Scenes as source code
>>>>
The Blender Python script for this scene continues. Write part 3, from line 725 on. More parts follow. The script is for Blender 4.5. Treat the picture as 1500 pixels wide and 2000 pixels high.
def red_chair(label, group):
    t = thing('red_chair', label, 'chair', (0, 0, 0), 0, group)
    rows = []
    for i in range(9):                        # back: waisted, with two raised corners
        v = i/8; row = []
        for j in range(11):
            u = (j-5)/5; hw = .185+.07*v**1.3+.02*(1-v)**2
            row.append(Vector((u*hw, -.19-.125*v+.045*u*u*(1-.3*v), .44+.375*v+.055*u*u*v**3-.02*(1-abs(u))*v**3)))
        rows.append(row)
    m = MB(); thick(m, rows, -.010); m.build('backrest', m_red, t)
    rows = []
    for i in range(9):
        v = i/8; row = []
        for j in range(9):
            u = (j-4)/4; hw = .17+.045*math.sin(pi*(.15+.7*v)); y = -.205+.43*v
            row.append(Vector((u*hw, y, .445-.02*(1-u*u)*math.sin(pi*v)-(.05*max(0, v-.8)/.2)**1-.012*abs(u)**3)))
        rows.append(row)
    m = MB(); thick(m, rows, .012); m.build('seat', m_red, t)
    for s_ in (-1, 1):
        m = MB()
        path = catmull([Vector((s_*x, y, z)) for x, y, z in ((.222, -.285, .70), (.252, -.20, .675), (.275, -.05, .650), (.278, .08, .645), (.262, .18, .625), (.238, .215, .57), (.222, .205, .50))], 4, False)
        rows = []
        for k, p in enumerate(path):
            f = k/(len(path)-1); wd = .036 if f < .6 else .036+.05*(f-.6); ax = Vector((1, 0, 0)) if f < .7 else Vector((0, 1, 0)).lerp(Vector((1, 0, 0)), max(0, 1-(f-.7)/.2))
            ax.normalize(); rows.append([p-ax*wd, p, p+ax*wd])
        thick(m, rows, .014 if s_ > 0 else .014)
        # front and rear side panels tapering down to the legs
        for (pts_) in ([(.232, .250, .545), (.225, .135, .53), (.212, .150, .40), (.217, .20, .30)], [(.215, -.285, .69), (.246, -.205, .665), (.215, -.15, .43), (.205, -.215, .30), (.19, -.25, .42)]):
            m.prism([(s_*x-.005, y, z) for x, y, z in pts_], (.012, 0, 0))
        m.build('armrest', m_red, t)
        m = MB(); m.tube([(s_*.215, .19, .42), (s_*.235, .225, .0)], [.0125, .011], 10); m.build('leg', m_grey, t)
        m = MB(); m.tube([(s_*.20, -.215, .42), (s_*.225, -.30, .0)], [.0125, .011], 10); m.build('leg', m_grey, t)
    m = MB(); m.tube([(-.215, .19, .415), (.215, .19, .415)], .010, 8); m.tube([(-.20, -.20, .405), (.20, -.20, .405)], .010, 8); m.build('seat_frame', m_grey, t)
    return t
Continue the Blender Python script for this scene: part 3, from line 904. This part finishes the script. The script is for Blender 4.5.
<<<<
▶ **WHAT NEEDS TO BE DONE**:
Copy all the lines, exactly.

▶ **REPLY TO THE EXERCISE**:
The Blender Python script for this scene continues. Write part 3, from line 725 on. More parts follow. The script is for Blender 4.5. Treat the picture as 1500 pixels wide and 2000 pixels high.
def red_chair(label, group):
    t = thing('red_chair', label, 'chair', (0, 0, 0), 0, group)
    rows = []
    for i in range(9):                        # back: waisted, with two raised corners
        v = i/8; row = []
        for j in range(11):
            u = (j-5)/5; hw = .185+.07*v**1.3+.02*(1-v)**2
            row.append(Vector((u*hw, -.19-.125*v+.045*u*u*(1-.3*v), .44+.375*v+.055*u*u*v**3-.02*(1-abs(u))*v**3)))
        rows.append(row)
    m = MB(); thick(m, rows, -.010); m.build('backrest', m_red, t)
    rows = []
    for i in range(9):
        v = i/8; row = []
        for j in range(9):
            u = (j-4)/4; hw = .17+.045*math.sin(pi*(.15+.7*v)); y = -.205+.43*v
            row.append(Vector((u*hw, y, .445-.02*(1-u*u)*math.sin(pi*v)-(.05*max(0, v-.8)/.2)**1-.012*abs(u)**3)))
        rows.append(row)
    m = MB(); thick(m, rows, .012); m.build('seat', m_red, t)
    for s_ in (-1, 1):
        m = MB()
        path = catmull([Vector((s_*x, y, z)) for x, y, z in ((.222, -.285, .70), (.252, -.20, .675), (.275, -.05, .650), (.278, .08, .645), (.262, .18, .625), (.238, .215, .57), (.222, .205, .50))], 4, False)
        rows = []
        for k, p in enumerate(path):
            f = k/(len(path)-1); wd = .036 if f < .6 else .036+.05*(f-.6); ax = Vector((1, 0, 0)) if f < .7 else Vector((0, 1, 0)).lerp(Vector((1, 0, 0)), max(0, 1-(f-.7)/.2))
            ax.normalize(); rows.append([p-ax*wd, p, p+ax*wd])
        thick(m, rows, .014 if s_ > 0 else .014)
        # front and rear side panels tapering down to the legs
        for (pts_) in ([(.232, .250, .545), (.225, .135, .53), (.212, .150, .40), (.217, .20, .30)], [(.215, -.285, .69), (.246, -.205, .665), (.215, -.15, .43), (.205, -.215, .30), (.19, -.25, .42)]):
            m.prism([(s_*x-.005, y, z) for x, y, z in pts_], (.012, 0, 0))
        m.build('armrest', m_red, t)
        m = MB(); m.tube([(s_*.215, .19, .42), (s_*.235, .225, .0)], [.0125, .011], 10); m.build('leg', m_grey, t)
        m = MB(); m.tube([(s_*.20, -.215, .42), (s_*.225, -.30, .0)], [.0125, .011], 10); m.build('leg', m_grey, t)
    m = MB(); m.tube([(-.215, .19, .415), (.215, .19, .415)], .010, 8); m.tube([(-.20, -.20, .405), (.20, -.20, .405)], .010, 8); m.build('seat_frame', m_grey, t)
    return t
Continue the Blender Python script for this scene: part 3, from line 904. This part finishes the script. The script is for Blender 4.5.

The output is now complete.